Pogonomyrmex occidentalis, the western harvester ant is one of the most common and conspicuous ants of western N. America. It is found from Arizona into Canada and from Nevada to Kansas. It is well known for its nest cones that are the above ground portion of the nest that extends several meters below the surface. Mature colonies can have as many as 25,000 workers, although they begin with a single queen. Mature colonies produce winged queens and males during the spring and summer and these reproductives fly from the colony after summer rains. The queens and males fly to hilltops to mate. The queens mate with a number of males, stores the sperm and then flies away from the hilltop and founds the colony. The males die on the hilltop over the next several days.

A mature harvester ant colony. The mounds are approximately elliptical in area with a cone that is often offset to the north and west. This makes the south-eastern slope the longest of the nest, and this is often where the nest entrance is.
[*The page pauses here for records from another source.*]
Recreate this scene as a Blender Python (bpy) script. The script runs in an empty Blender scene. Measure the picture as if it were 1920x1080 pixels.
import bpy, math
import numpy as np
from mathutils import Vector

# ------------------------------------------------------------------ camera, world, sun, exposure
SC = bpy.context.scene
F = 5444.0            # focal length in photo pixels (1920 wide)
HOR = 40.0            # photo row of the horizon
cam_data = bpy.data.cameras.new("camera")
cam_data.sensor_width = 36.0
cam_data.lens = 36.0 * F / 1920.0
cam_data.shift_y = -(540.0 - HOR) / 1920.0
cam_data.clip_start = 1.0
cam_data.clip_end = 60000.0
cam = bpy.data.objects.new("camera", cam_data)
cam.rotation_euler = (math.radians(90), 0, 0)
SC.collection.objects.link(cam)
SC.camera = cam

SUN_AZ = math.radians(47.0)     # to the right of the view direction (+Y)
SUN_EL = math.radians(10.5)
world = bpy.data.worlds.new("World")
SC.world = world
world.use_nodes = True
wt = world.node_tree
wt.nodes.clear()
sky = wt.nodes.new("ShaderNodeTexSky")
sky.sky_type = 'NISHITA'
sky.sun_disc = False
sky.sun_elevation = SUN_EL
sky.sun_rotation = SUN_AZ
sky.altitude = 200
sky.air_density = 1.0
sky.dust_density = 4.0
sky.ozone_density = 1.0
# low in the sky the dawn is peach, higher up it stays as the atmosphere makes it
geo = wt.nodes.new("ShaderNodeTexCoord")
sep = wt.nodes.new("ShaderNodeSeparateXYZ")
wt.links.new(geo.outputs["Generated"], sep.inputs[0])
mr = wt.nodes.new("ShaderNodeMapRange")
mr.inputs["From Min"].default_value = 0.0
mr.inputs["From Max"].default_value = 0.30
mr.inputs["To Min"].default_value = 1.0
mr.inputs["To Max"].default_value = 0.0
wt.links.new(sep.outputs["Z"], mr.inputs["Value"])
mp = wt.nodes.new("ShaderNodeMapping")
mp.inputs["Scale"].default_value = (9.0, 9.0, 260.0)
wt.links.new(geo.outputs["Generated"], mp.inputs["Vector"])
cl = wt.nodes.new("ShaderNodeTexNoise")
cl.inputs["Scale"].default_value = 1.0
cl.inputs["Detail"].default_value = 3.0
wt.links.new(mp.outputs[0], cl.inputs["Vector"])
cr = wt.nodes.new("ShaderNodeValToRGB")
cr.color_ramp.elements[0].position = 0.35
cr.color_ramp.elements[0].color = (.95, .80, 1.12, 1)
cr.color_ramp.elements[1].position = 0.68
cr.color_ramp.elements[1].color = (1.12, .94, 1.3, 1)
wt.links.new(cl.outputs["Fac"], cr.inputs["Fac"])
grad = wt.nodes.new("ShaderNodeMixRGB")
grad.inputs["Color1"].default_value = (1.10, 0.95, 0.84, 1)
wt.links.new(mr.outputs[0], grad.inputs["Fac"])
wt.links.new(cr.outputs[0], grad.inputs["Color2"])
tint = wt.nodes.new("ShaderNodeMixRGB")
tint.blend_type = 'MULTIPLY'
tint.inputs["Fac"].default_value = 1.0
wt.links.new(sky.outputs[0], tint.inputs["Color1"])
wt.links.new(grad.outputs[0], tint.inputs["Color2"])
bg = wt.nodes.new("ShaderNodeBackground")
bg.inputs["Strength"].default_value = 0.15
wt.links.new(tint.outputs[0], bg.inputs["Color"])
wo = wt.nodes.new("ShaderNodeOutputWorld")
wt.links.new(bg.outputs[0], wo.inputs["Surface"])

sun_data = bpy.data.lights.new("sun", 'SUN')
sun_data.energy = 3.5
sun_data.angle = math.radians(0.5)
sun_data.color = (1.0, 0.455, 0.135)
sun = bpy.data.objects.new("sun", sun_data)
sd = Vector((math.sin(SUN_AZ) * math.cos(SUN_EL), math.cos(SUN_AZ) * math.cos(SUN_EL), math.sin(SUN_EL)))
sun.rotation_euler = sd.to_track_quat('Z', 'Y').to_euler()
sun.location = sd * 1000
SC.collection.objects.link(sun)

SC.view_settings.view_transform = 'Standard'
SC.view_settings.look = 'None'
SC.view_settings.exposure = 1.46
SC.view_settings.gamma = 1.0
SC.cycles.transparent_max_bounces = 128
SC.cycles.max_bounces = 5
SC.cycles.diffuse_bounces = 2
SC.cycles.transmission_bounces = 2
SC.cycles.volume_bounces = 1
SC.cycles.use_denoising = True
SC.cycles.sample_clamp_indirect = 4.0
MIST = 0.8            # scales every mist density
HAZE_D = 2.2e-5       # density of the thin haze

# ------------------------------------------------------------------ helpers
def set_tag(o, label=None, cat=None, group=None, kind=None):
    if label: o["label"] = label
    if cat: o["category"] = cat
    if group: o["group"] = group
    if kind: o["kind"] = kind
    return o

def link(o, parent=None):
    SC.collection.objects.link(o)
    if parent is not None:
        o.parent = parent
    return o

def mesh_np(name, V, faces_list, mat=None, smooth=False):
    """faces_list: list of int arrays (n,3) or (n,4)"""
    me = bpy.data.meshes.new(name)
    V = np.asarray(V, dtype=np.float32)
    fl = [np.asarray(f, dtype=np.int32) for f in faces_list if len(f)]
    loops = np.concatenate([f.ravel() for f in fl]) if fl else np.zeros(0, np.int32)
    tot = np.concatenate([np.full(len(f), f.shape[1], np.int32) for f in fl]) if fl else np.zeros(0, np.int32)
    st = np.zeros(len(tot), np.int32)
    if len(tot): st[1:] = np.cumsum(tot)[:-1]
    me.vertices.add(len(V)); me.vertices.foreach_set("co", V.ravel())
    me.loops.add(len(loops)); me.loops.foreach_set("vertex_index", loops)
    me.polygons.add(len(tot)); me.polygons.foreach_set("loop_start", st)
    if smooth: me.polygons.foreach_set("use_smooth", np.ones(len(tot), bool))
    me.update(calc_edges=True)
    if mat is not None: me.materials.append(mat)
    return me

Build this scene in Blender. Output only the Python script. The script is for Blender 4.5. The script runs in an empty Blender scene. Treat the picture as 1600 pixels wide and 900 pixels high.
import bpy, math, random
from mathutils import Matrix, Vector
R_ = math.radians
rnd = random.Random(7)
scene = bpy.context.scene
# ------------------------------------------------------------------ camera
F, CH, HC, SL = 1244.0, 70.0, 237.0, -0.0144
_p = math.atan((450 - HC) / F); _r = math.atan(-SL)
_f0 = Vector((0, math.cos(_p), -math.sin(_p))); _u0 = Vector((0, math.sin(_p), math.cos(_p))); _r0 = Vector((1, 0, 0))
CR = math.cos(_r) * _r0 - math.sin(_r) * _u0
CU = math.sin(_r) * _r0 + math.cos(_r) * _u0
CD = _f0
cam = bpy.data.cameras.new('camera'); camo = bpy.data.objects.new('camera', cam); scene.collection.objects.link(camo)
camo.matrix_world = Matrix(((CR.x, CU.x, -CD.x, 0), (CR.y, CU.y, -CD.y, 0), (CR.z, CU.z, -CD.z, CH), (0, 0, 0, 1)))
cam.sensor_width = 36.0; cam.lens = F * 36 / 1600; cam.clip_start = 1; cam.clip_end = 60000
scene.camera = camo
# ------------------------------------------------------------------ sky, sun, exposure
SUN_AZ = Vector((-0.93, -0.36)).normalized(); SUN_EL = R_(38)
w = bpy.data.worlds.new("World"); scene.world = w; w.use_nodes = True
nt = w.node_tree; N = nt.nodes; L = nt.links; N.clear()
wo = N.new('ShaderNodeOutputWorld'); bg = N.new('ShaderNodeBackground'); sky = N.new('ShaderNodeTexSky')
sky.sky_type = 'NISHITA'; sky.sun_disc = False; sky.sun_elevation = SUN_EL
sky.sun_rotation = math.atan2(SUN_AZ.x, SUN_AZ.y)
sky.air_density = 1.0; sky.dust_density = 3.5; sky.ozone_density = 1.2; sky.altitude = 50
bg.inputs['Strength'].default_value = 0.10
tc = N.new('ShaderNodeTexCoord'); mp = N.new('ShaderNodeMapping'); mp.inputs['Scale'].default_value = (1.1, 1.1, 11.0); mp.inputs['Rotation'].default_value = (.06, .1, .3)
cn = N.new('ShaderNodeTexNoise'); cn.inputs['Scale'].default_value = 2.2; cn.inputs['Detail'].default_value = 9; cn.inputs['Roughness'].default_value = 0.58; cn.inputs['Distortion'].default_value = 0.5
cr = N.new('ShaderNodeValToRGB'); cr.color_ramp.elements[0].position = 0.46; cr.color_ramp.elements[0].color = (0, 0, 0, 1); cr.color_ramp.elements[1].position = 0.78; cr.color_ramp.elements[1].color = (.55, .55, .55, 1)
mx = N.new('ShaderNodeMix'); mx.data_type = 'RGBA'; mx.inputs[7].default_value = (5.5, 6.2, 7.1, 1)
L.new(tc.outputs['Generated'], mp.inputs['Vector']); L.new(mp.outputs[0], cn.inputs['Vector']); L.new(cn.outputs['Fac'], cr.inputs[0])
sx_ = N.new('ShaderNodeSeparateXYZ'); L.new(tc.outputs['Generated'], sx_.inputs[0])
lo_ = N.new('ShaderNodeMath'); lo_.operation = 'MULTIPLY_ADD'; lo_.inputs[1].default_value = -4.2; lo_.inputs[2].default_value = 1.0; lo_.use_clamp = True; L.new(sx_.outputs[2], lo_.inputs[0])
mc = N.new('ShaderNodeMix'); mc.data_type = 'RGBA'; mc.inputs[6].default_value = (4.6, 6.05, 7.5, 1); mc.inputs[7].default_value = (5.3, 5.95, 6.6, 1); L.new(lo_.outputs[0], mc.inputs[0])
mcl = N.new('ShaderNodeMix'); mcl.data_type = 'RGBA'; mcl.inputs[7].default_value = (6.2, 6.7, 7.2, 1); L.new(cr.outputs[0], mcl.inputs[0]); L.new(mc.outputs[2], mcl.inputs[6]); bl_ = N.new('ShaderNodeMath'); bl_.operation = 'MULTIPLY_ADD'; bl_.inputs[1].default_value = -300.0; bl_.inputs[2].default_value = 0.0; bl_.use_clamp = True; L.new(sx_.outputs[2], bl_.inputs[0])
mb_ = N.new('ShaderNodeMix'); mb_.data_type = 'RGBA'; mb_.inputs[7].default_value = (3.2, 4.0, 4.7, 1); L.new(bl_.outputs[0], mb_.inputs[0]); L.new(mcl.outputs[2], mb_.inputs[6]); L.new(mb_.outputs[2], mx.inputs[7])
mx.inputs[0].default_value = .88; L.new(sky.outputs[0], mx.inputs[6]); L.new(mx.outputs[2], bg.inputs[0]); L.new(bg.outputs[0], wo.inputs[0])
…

When the queen reaches a chosen nest site, she digs into the soil. It is critical for her to get below the surface before the summer sun kills her. She digs more than a meter within the first few days. She will leave the nest to forage during this time of colony founding. She may travel tens of meters on the surface looking for seeds or insects to bring back underground. For two weeks after the mating flight, it is common to see queens foraging. The first workers are produced in about one month and then the nanitics (the very small first workers) are often seen.

Colonies show enormous variation in growth rate, with some colonies reaching a size capable of reproduction within 5 years, while others may require more than 20 years to reach reproductive size. In any event the queen can live for more than 40 years, using sperm that she stored from the mating flight decades earlier.

The Western Harvester Ant is a seed harvester, bringing seeds of numerous species of plants back to the nest. They rely particularly on seeds from spring flowering annuals and perennial plants for the resources to reproduce. They are not a complete seed specialist, however. They will collect insects, usually dead or dying ones and this can make up a substantial part of their diet at certain times.